U.S. bond funds had an $11.3 billion total exposure to Puerto Rican debt as of Monday, according to mutual fund firm research Morningstar. As investors adjust to higher interest rates, Thomson Reuters reports municipal funds have already seen outflows, totaling $2.1 billion, over a period of eight weeks.

"I have clients scared to death that they're not going to get back anything on their Puerto Rican bonds." said Dick Larkin, H.J. Sims senior vice president and director of credit analysis. Larkin said it could have a marginal impact on the market, but he expects investors to get some return on their holdings, and possibly even all of it.

Analysts said the Puerto Rican government could be posturing, trying to get better terms on a restructuring of its debt.

"I'm not expecting this to be a tidal wave of defaults, number one, and number two, it's not necessarily guaranteed that Puerto Rico will default. It will depend on how far the government wants to push this. There's the safety valve, if you want to call it that, Puerto Rico still needs to borrow money," he said, adding that it cannot damage its ability to borrow.

Puerto Rico has important debt payments due Wednesday, including $416 million for the Puerto Rico Electric Power Authority, or Prepa, and $630 million of general obligation debt. Analysts expect the payments to be made, but the market has been nervous about them.

"I think if you see a conventional default or if you see a wholesale restructuring of Puerto Rican debt then I think, yes, you could expect there to be a short-term municipal market dislocation," said Jeffrey Lipton, head of municipal bond research and strategy at Oppenheimer and Co. "Having said that, I do not envision a longer-term systemic threat to the municipal market."

If there is a continued outflow from mutual funds, the funds would likely sell their better more liquid holdings which could impact prices of high grade bonds first.

"You've got a market where you've got a major name going down, and nobody wants to feed that," said Blake Anderson, managing director high yield securities at Mesirow Financial. "People will sit in the weeds and see what happens.

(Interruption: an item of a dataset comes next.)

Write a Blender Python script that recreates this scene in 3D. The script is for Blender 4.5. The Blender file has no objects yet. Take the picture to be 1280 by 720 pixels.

You don't get price discovery quickly on this."

Hedge funds are active investors in Puerto Rico's debt, and a group holds about 40 percent or about $3 billion of Prepa bonds.

Read MoreInvestors scramble to avoid Puerto Rico losses

"The hedge funds are like the mystery guys. They came piling into this market and looked at it like Southern Europe," said Anderson. "In a market that has no shorts, price discovery gets hard and it's hard to get out of it easily."

Some Puerto Rican bonds were selling for about 68 cents on the dollar Tuesday. An 8 percent 2035 bond, issued three years ago, was yielding 12.77 percent Tuesday, up from 10.75 percent Friday.

Analysts said so far other parts of the municipal bond market were largely unaffected. But tobacco bonds, held by some of the same funds that hold Puerto Rican debt, were trading lower, Anderson said.

"If retail investors start to absorb this and start calling their broker next week, and money on the margin starts to flow out of mutual funds, that's when you'll see portfolio managers sell high-grade stuff," Anderson said. "That's when you'll see spreads start to widen out.... Nobody's going to push high yield stuff into the market when flows are going the wrong way."

John Donovan, senior vice president at Drexel Hamilton, said the credit default swaps on municipal bonds are beginning to show some reaction. On Monday, he said Markit's MCDX index, a basket of 50 five-year CDS on municipal issues, was at 102.67, above Friday's close of 95.99

"If you own a large portfolio of municipal bonds, and Puerto Rico hits, you would go in and buy credit default swaps and pay up a little bit to give yourself some insurance," Donovan said.

Donovan said the headline risk from Puerto Rico could spill over into the broader market. But he said counterintuitively, Puerto Rico may be a positive for some muni names if investors seek to load up other issues.